Friday, January 12, 2007

Integration Bans Then and Now

At this week’s Consumer Electronics Show, FCC Chairman Kevin Martin took a hard line against postponing implementation of the set-top box integration ban scheduled to take effect this July. The integration ban is the regulatory mandate that prevents cable operators and other multichannel video service providers such as Verizon from selling or leasing devices that integrate both security and non-security functions. I have argued there are many reasons why the costs of implementing the ban outweigh the consumer benefits. You can read my views here and here and weigh them for yourself.

But there is one oft-repeated canard, perhaps even superficially appealing at first blush, offered by integration ban supporters that needs to be put to rest. The canard goes like this: The FCC required telephone companies to separate their transmission service from customer premises equipment (CPE) and the result was a burgeoning, competitive CPE market. What was good for Ma Bell with regard to mandating separation of service and equipment will be good for today’s multichannel video providers and consumers.

Unfortunately, Kevin Martin picked up this refrain at the CES. He even quoted Consumers Union, which rarely has encountered any regulatory mandate that it doesn’t think should be made even more stringent, to the effect that in the days before the CPE unbundling mandate, “consumers had to pay a lot of money for any ugly black rotary phone that only did one thing.”

It’s easy to beat up on ugly black rotary phones. Having grown up with one, and a party line to boot, I’m tempted to do so myself sometimes. But having grown up with a black phone and a party line, I’m (unfortunately) old enough to know there is a world of difference between the telecom environment in the 1960s and 1970s when the CPE integration ban was promulgated and today’s environment. In short, it is the difference between a mostly monopolistic analog era and a digital era characterized by increasingly robust competition. It almost certainly made sense in Ma Bell’s heyday to require the separation of transmission service and CPE because Ma Bell possessed monopoly power in both markets. It had the incentive and ability to stifle the development of an independent CPE market.

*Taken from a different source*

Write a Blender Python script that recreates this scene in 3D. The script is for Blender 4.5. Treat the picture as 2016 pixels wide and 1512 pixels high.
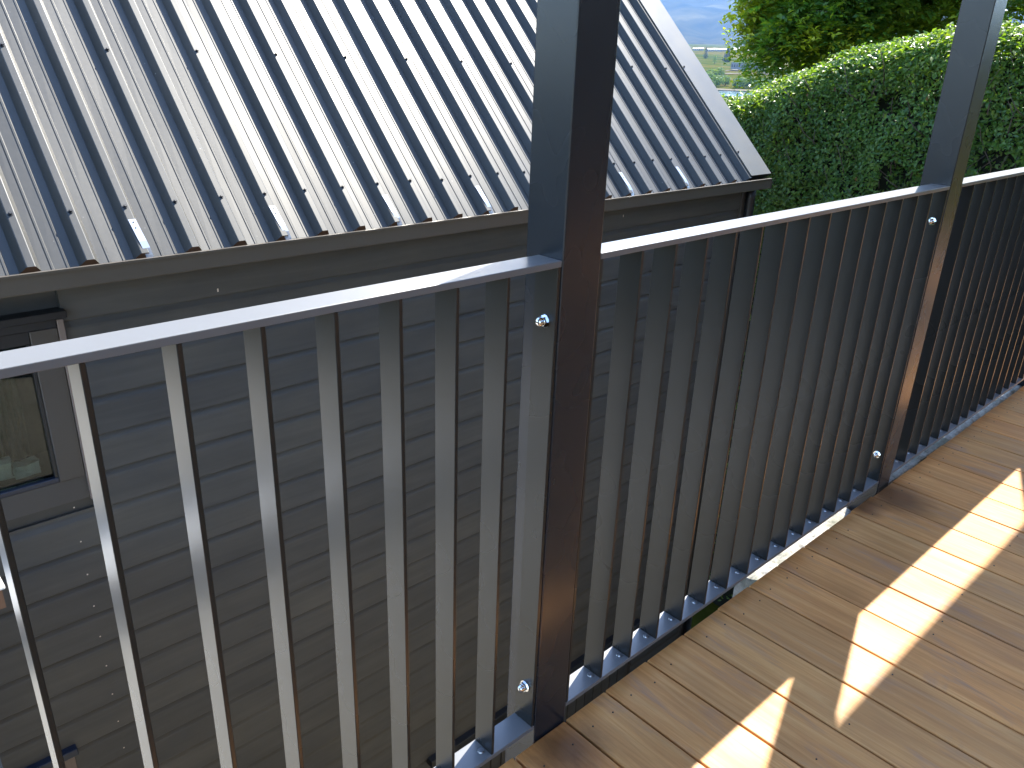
import bpy, bmesh, math, random
import numpy as np
from mathutils import Vector, Matrix

for o in list(bpy.data.objects):
    bpy.data.objects.remove(o, do_unlink=True)
S = bpy.context.scene
COL = S.collection
R = math.radians
random.seed(7)
RNG = np.random.default_rng(7)

# ------------------------------------------------------------------ camera
cam_d = bpy.data.cameras.new('camera')
cam_d.sensor_fit = 'HORIZONTAL'
cam_d.sensor_width = 36.0
cam_d.lens = 27.724
cam_d.clip_start = 0.05
cam_d.clip_end = 30000
cam = bpy.data.objects.new('camera', cam_d)
COL.objects.link(cam)
RIGHT = Vector((0.7354, -0.6768, 0.0351)).normalized()
FWD = Vector((0.6362, 0.6717, -0.3796)).normalized()
UP = RIGHT.cross(FWD).normalized()
CAM = Vector((0.0, -0.8298, 1.288))
m3 = Matrix((RIGHT, UP, -FWD)).transposed()
cam.matrix_world = Matrix.Translation(CAM) @ m3.to_4x4()
S.camera = cam

# ------------------------------------------------------------------ sky and sun
SUN = Vector((0.597, 0.200, 0.777)).normalized()
SUN_EL = math.asin(SUN.z)
W = bpy.data.worlds.new('World')
S.world = W
W.use_nodes = True
wn = W.node_tree
wn.nodes.clear()
sky = wn.nodes.new('ShaderNodeTexSky')
sky.sky_type = 'NISHITA'
sky.sun_disc = False
sky.sun_elevation = SUN_EL
sky.sun_rotation = math.atan2(SUN.x, SUN.y)
sky.altitude = 250
sky.air_density = 1.0
sky.dust_density = 0.25
sky.ozone_density = 1.0
bg = wn.nodes.new('ShaderNodeBackground')
bg.inputs['Strength'].default_value = 0.15
wo = wn.nodes.new('ShaderNodeOutputWorld')
wn.links.new(sky.outputs[0], bg.inputs['Color'])
wn.links.new(bg.outputs[0], wo.inputs['Surface'])
sl = bpy.data.lights.new('sun', 'SUN')
sl.energy = 3.3
sl.angle = R(0.53)
sl.color = (1.0, 0.94, 0.82)
sun = bpy.data.objects.new('sun', sl)
COL.objects.link(sun)
sun.rotation_euler = (-SUN).to_track_quat('-Z', 'Y').to_euler()
sun.location = (20, 8, 30)

S.view_settings.view_transform = 'Standard'
S.view_settings.look = 'None'
S.view_settings.exposure = 2.35
S.view_settings.gamma = 1.0
S.view_settings.use_curve_mapping = False
S.render.engine = 'CYCLES'
S.cycles.max_bounces = 6
S.cycles.diffuse_bounces = 4
S.cycles.glossy_bounces = 3
S.cycles.transmission_bounces = 3
S.cycles.volume_bounces = 0
S.cycles.transparent_max_bounces = 8
S.cycles.caustics_reflective = False
S.cycles.caustics_refractive = False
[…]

That was then and this is now. The multichannel video market is fast becoming robustly competitive, especially with new entrants such as Verizon and AT&T challenging the incumbent cable and satellite operators. And truth be told, the multichannel video market is just one segment of the larger digital broadband market, a market in which consumers are being offered, and apparently demanding, a bundle of voice, video, and Internet services, and often equipment, as part of a package. Here is what the FCC said in early 2002 in its Wireline Broadband proceeding: “As we have noted in the past, broadband is evolving across multiple electronic platforms as traditional wireless, cable, satellite and wireline providers have expended substantial investments in broadband capable infrastructures.”

It cannot be seriously maintained, although Consumers Union might still try to do so, that in the five years since 2002 that the broadband market, of which video is just a part, has not become even more competitive with the continuing build-out of multiple digital platforms. In other words, today’s market resembles the market Ma Bell faced at the time of the CPE integration ban about as much as I resemble George Clooney, Patrick Dempsey, or Sean Penn. In other words, (unfortunately again) not at all.

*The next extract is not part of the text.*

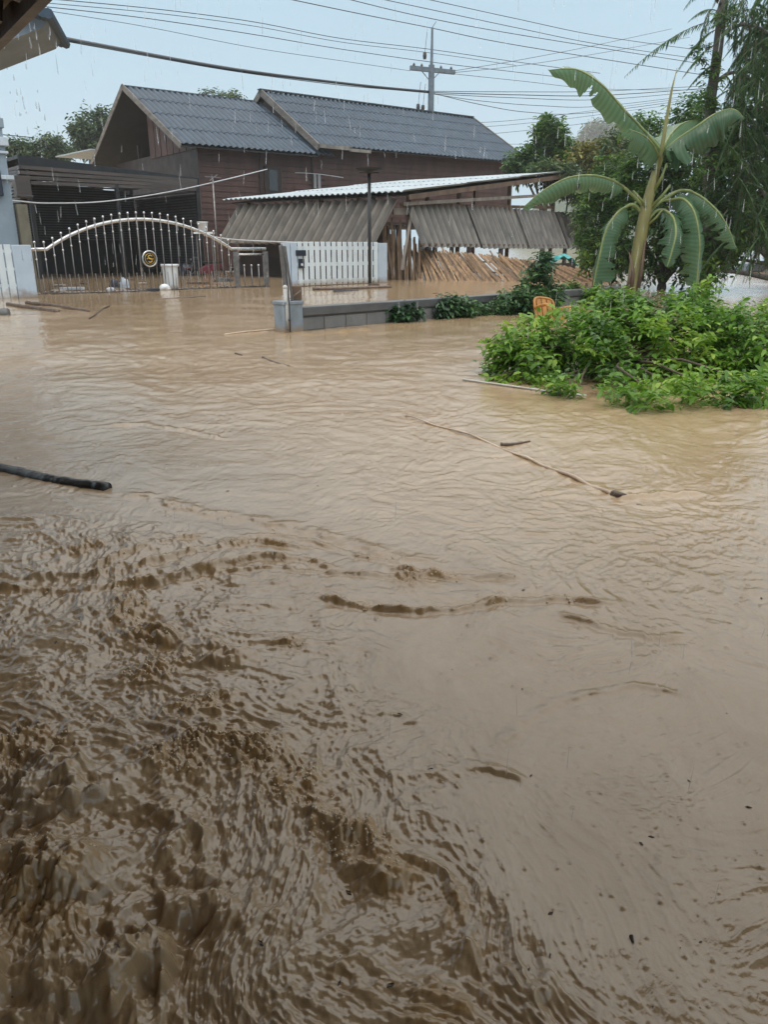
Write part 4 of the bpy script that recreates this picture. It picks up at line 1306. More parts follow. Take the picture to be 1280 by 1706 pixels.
# ------------------------------------------------------------------ big bright bush stranded in the current
def build_bush():
    lob = [(880, 605, 7.6, 70, 62, .45), (850, 590, 7.7, 38, 24, .25), (960, 570, 7.9, 90, 58, .5), (1040, 590, 7.6, 100, 78, .6), (1130, 575, 7.7, 100, 76, .6),
           (1220, 590, 7.7, 90, 70, .6), (1300, 600, 7.8, 90, 64, .6), (1080, 640, 6.9, 80, 28, .28), (1060, 520, 8.2, 80, 32, .4), (1170, 510, 8.3, 34, 34, .25),
           (1250, 640, 7.2, 70, 28, .3), (905, 560, 7.9, 60, 30, .3), (1090, 668, 6.5, 90, 16, .16), (1225, 660, 6.75, 80, 20, .2), (910, 640, 7.15, 56, 16, .16), (1130, 655, 6.6, 46, 20, .16), (1090, 662, 5.98, 90, 26, .2), (1190, 656, 6.05, 80, 26, .2), (1275, 650, 6.15, 60, 26, .2), (965, 646, 6.5, 60, 22, .2), (1020, 655, 6.9, 34, 14, .14), (1240, 540, 8.2, 60, 26, .3)]
    root, lobes, p = shrub('leafy_bush', 'large bright green leafy bush lying in the muddy current', 'bush', lob, 4000, 7, .092, 'leaf_bush', seed=5, zmin=.0,
          twig=.20, trunk=.03, bark='twig', base=V3(G(1090, 655).x, 7.6, 0), shell=.45, gap=3.6, gapcut=-.12)
    # long shoots that break the outline
    rg = np.random.default_rng(15)
    shoots = [((900, 600, 7.5), (822, 580, 7.5)), ((890, 585, 7.5), (803, 570, 7.6)), ((900, 620, 7.4), (815, 628, 7.3)), ((930, 560, 7.9), (878, 528, 8.0)),
              ((1140, 540, 8.2), (1168, 470, 8.4)), ((1080, 530, 8.2), (1050, 482, 8.4)), ((1030, 540, 8.1), (985, 500, 8.3)), ((1100, 540, 8.2), (1115, 488, 8.3)),
              ((1200, 545, 8.2), (1245, 495, 8.4)), ((1230, 560, 8.1), (1290, 515, 8.3)), ((980, 640, 7.1), (915, 660, 6.9)), ((1060, 650, 6.8), (1040, 672, 6.5)),
              ((1130, 640, 6.8), (1160, 684, 6.2)), ((1110, 650, 6.7), (1120, 680, 6.3)), ((900, 575, 7.8), (845, 548, 7.9)), ((870, 610, 7.5), (830, 604, 7.5)),
              ((1150, 520, 8.3), (1185, 462, 8.4)), ((1000, 560, 8.0), (940, 520, 8.1)), ((1050, 560, 8.0), (1020, 505, 8.2)), ((1260, 560, 8.0), (1275, 500, 8.2)),
              ((1180, 640, 6.9), (1215, 668, 6.7)), ((1080, 655, 6.7), (1075, 680, 6.4)), ((860, 625, 7.4), (835, 636, 7.2)), ((1000, 650, 7.0), (985, 668, 6.7)),
              ((1150, 590, 7.3), (1180, 560, 7.0)), ((1010, 600, 7.2), (975, 575, 7.0)), ((1090, 580, 7.2), (1105, 545, 7.1))]
    for a, b in shoots:
        a, b = A(*a), A(*b); n = 24; tw = MB()
        tw.tube([a, (a + b) / 2 + V3(0, 0, .03), b], [.009, .006, .003], 5)
        f = np.linspace(.15, 1, n)[:, None]
        P = np.array(a) * (1 - f) + np.array(b) * f
        ax = np.array((b - a).normalized())
        s = np.cross(ax, [0, 0, 1.0]); s /= np.linalg.norm(s)
        d = ax[None] * .6 + s[None] * np.where(np.arange(n) % 2, 1, -1)[:, None] * .8 + rg.normal(0, .3, (n, 3))
        sh = leaf_object('shoot', leaves(P, d, .095 * rg.uniform(.7, 1.2, n), .042, .4, rg=rg), .62 + rg.normal(0, .18, n), M['leaf_bush'], root)
        tw.build('twig', M['twig'], sh, smooth=True)
build_bush()

# ------------------------------------------------------------------ banana plant
def banana_mat():
    m, n, l, b = nmat('banana_blade')
    at = n.new('ShaderNodeAttribute'); at.attribute_name = 'along'
    ac = n.new('ShaderNodeAttribute'); ac.attribute_name = 'tint'
    wv = n.new('ShaderNodeMath'); wv.operation = 'SINE'; ml = n.new('ShaderNodeMath'); ml.operation = 'MULTIPLY'; ml.inputs[1].default_value = 420
    l.new(at.outputs['Fac'], ml.inputs[0]); l.new(ml.outputs[0], wv.inputs[0])
    rp = n.new('ShaderNodeValToRGB')
    rp.color_ramp.elements[0].position = 0; rp.color_ramp.elements[0].color = (.028, .085, .034, 1)
    rp.color_ramp.elements[1].position = 1; rp.color_ramp.elements[1].color = (.20, .34, .19, 1)
    l.new(ac.outputs['Fac'], rp.inputs[0])
    hs = n.new('ShaderNodeMapRange'); hs.inputs[1].default_value = -1; hs.inputs[3].default_value = .86; hs.inputs[4].default_value = 1.1
    l.new(wv.outputs[0], hs.inputs[0])
    sc = n.new('ShaderNodeVectorMath'); sc.operation = 'SCALE'; l.new(rp.outputs[0], sc.inputs[0]); l.new(hs.outputs[0], sc.inputs['Scale'])
    l.new(sc.outputs[0], b.inputs['Base Color'])
    b.inputs['Roughness'].default_value = .27
    bp = n.new('ShaderNodeBump'); bp.inputs['Strength'].default_value = .25; bp.inputs['Distance'].default_value = .004
    l.new(wv.outputs[0], bp.inputs['Height']); l.new(bp.outputs[0], b.inputs['Normal'])
    tr = n.new('ShaderNodeBsdfTranslucent'); l.new(sc.outputs[0], tr.inputs[0])
    mx = n.new('ShaderNodeMixShader'); mx.inputs[0].default_value = .38
    l.new(b.outputs[0], mx.inputs[1]); l.new(tr.outputs[0], mx.inputs[2]); l.new(mx.outputs[0], n['Material Output'].inputs[0])
    return m
M['banana'] = banana_mat()
M['petiole'] = mat('banana_stalk', (.23, .27, .09), (.14, .19, .06), .45, 5, 5, grime=((.10, .08, .04), 3, .5))
M['pseudostem'] = mat('banana_trunk', (.23, .22, .075), (.15, .14, .055), .55, 4, 6, stretch=(2, 2, .3), grime=((.055, .032, .018), 1.6, .95), bump=.3)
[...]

What does this mean for telecom policy? It means that in the current competitive environment, all MVPD providers have incentives not only to allow, but to encourage, the use of whatever equipment will maximize the value of their service platform in the eyes of consumers. Having invested billions of dollars in upgrading their networks to provide an array of digital services, the broadband service providers cannot afford to do otherwise. They simply will not be able to foist on consumers equipment that consumers do not want.

So, don’t tell me about ugly black rotary phones from the original Beach Boys era. That was then and this is now.

On many broadband issues, and especially most recently in trying to resist new net neutrality mandates, FCC Chairman Kevin Martin deserves much credit for forcefully and effectively articulating a vision of allowing broadband to flourish in an environment unburdened by costly and unnecessary regulations. With that record in mind, and armed with the discretion Congress granted the Commission to waive or sunset the equipment regulations, I would urge rethinking the set-top box integration ban in the context of today’s competitive broadband environment.